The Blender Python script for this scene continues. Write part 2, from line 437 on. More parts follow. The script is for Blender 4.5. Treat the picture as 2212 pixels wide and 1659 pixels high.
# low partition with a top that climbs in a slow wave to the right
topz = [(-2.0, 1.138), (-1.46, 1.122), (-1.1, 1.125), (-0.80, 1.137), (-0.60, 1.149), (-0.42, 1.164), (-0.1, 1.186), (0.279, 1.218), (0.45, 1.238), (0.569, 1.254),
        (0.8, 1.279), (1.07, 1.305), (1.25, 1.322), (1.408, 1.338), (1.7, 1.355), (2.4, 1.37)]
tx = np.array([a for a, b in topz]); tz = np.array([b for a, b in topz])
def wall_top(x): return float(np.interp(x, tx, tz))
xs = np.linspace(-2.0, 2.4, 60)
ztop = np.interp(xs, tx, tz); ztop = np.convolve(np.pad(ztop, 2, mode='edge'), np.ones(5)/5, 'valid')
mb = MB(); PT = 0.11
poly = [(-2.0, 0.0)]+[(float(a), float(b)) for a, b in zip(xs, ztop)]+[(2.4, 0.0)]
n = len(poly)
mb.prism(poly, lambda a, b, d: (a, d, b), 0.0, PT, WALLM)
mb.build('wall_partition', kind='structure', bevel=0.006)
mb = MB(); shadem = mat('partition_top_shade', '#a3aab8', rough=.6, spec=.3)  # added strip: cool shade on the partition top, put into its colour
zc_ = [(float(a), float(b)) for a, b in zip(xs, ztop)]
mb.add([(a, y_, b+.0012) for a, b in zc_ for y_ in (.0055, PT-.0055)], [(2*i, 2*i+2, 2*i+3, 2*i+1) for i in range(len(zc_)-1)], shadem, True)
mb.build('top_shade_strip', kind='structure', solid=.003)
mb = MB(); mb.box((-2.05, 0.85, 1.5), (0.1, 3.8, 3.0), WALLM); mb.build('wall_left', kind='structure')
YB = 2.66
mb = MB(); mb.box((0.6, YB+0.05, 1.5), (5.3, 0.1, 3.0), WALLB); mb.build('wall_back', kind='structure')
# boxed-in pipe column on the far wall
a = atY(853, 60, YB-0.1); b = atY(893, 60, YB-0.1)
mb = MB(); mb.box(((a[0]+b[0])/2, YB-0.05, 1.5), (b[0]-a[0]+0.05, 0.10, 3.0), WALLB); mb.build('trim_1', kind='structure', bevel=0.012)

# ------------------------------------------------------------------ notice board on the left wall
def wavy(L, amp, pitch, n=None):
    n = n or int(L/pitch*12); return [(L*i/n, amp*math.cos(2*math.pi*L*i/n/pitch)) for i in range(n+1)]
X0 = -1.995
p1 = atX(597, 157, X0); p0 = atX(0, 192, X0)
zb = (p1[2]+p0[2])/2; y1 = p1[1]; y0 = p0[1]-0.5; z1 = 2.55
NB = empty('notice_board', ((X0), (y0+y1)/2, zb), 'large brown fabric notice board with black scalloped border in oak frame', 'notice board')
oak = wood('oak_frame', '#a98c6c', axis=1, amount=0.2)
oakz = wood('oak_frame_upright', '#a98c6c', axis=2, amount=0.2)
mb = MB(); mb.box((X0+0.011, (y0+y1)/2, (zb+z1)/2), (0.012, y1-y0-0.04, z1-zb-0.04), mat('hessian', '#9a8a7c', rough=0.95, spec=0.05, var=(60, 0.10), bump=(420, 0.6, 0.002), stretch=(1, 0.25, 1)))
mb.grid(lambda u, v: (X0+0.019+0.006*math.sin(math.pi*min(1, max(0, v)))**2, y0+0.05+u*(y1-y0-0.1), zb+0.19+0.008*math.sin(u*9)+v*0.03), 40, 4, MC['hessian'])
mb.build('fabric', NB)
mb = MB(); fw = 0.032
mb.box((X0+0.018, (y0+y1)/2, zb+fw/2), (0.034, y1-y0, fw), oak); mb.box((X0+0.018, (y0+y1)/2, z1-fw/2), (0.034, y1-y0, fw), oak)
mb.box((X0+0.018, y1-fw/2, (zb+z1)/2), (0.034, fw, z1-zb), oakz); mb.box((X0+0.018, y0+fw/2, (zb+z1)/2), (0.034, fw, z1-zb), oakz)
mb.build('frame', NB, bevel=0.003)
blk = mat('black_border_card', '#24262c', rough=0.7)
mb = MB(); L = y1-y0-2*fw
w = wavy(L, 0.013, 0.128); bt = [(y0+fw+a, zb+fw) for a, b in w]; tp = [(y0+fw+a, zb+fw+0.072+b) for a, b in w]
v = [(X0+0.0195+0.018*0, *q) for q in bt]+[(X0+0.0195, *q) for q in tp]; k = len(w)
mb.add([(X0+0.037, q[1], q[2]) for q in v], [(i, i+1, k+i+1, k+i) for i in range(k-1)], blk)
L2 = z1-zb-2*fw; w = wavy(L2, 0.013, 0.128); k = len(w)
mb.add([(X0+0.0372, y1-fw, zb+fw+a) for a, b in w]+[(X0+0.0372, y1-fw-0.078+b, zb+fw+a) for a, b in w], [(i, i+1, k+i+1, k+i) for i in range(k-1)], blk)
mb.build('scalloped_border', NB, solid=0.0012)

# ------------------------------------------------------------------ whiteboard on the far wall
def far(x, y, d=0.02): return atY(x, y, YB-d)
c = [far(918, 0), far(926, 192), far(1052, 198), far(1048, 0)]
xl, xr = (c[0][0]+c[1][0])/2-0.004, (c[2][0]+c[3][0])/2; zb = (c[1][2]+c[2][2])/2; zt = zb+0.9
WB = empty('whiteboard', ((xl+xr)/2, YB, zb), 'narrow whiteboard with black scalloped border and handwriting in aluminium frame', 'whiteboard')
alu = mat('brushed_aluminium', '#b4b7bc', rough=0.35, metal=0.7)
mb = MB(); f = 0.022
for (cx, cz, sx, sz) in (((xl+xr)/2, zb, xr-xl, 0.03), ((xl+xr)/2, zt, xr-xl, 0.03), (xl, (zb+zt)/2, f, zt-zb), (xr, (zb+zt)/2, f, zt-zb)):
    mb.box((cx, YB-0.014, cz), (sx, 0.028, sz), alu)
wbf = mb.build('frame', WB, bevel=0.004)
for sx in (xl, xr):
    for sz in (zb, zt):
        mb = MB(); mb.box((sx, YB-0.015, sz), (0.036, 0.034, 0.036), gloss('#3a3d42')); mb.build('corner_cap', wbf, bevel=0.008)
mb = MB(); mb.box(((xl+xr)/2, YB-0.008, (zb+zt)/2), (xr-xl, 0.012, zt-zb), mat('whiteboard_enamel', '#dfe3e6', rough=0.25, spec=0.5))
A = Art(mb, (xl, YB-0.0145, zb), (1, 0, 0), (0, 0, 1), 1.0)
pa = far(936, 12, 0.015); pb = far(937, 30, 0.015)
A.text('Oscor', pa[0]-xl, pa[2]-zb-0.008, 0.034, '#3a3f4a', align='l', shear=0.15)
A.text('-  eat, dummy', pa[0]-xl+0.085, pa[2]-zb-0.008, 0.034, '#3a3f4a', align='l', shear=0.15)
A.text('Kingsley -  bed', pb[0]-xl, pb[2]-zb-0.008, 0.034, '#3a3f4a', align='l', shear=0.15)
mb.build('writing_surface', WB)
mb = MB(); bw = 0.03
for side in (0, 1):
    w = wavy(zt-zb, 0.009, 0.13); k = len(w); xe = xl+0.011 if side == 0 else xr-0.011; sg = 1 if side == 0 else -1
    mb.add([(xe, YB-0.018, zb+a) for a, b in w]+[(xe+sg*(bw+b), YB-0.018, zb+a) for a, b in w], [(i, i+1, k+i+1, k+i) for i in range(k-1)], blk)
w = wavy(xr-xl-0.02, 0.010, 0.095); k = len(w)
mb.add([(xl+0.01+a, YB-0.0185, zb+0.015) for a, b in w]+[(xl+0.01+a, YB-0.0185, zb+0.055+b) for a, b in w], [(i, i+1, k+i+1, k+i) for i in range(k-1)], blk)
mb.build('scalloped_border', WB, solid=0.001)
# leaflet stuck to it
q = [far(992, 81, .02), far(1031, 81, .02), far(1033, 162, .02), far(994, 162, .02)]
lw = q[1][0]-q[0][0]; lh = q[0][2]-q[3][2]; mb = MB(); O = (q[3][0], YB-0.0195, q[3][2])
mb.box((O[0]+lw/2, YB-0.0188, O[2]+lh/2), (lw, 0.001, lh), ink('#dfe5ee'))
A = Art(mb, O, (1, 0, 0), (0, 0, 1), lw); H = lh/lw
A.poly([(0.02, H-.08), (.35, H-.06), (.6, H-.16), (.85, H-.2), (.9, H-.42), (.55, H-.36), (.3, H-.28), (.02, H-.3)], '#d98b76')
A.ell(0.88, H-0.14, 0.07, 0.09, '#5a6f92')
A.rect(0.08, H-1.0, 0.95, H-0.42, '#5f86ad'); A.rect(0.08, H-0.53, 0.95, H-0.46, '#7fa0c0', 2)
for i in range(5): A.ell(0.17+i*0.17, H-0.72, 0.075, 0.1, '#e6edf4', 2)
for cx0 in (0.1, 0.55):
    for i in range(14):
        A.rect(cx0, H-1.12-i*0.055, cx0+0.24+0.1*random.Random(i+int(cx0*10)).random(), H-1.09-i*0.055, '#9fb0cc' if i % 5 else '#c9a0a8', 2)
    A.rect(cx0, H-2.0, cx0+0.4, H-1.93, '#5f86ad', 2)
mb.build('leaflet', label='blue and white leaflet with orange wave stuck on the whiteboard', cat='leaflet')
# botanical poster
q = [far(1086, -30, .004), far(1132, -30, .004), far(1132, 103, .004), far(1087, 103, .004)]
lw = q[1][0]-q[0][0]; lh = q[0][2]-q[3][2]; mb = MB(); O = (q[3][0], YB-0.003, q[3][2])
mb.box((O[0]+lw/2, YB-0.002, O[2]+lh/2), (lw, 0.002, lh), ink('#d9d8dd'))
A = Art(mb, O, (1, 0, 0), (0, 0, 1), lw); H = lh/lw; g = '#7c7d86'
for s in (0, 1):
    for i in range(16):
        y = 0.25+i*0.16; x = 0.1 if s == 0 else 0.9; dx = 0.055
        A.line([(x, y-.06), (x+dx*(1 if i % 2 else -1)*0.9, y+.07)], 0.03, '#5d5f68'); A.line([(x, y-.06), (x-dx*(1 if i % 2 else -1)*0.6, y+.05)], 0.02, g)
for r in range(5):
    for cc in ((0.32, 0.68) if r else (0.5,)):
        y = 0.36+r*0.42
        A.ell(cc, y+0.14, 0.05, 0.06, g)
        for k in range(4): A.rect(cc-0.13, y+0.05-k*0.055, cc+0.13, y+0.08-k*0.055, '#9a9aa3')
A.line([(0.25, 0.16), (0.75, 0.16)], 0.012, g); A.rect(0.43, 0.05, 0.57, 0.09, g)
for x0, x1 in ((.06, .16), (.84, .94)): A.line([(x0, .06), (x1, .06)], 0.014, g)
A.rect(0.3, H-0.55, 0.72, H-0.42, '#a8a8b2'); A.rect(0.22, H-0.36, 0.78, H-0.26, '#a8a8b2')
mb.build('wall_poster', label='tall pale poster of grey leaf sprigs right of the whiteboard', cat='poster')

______

#### TASK:
Write down again the exact lines running from the beginning of the data to the line containing "mb.build('trim_1', kind='structure', bevel=0.012)", with both ends included.

#### SOLVED EXERCISE:
The Blender Python script for this scene continues. Write part 2, from line 437 on. More parts follow. The script is for Blender 4.5. Treat the picture as 2212 pixels wide and 1659 pixels high.
# low partition with a top that climbs in a slow wave to the right
topz = [(-2.0, 1.138), (-1.46, 1.122), (-1.1, 1.125), (-0.80, 1.137), (-0.60, 1.149), (-0.42, 1.164), (-0.1, 1.186), (0.279, 1.218), (0.45, 1.238), (0.569, 1.254),
        (0.8, 1.279), (1.07, 1.305), (1.25, 1.322), (1.408, 1.338), (1.7, 1.355), (2.4, 1.37)]
tx = np.array([a for a, b in topz]); tz = np.array([b for a, b in topz])
def wall_top(x): return float(np.interp(x, tx, tz))
xs = np.linspace(-2.0, 2.4, 60)
ztop = np.interp(xs, tx, tz); ztop = np.convolve(np.pad(ztop, 2, mode='edge'), np.ones(5)/5, 'valid')
mb = MB(); PT = 0.11
poly = [(-2.0, 0.0)]+[(float(a), float(b)) for a, b in zip(xs, ztop)]+[(2.4, 0.0)]
n = len(poly)
mb.prism(poly, lambda a, b, d: (a, d, b), 0.0, PT, WALLM)
mb.build('wall_partition', kind='structure', bevel=0.006)
mb = MB(); shadem = mat('partition_top_shade', '#a3aab8', rough=.6, spec=.3)  # added strip: cool shade on the partition top, put into its colour
zc_ = [(float(a), float(b)) for a, b in zip(xs, ztop)]
mb.add([(a, y_, b+.0012) for a, b in zc_ for y_ in (.0055, PT-.0055)], [(2*i, 2*i+2, 2*i+3, 2*i+1) for i in range(len(zc_)-1)], shadem, True)
mb.build('top_shade_strip', kind='structure', solid=.003)
mb = MB(); mb.box((-2.05, 0.85, 1.5), (0.1, 3.8, 3.0), WALLM); mb.build('wall_left', kind='structure')
YB = 2.66
mb = MB(); mb.box((0.6, YB+0.05, 1.5), (5.3, 0.1, 3.0), WALLB); mb.build('wall_back', kind='structure')
# boxed-in pipe column on the far wall
a = atY(853, 60, YB-0.1); b = atY(893, 60, YB-0.1)
mb = MB(); mb.box(((a[0]+b[0])/2, YB-0.05, 1.5), (b[0]-a[0]+0.05, 0.10, 3.0), WALLB); mb.build('trim_1', kind='structure', bevel=0.012)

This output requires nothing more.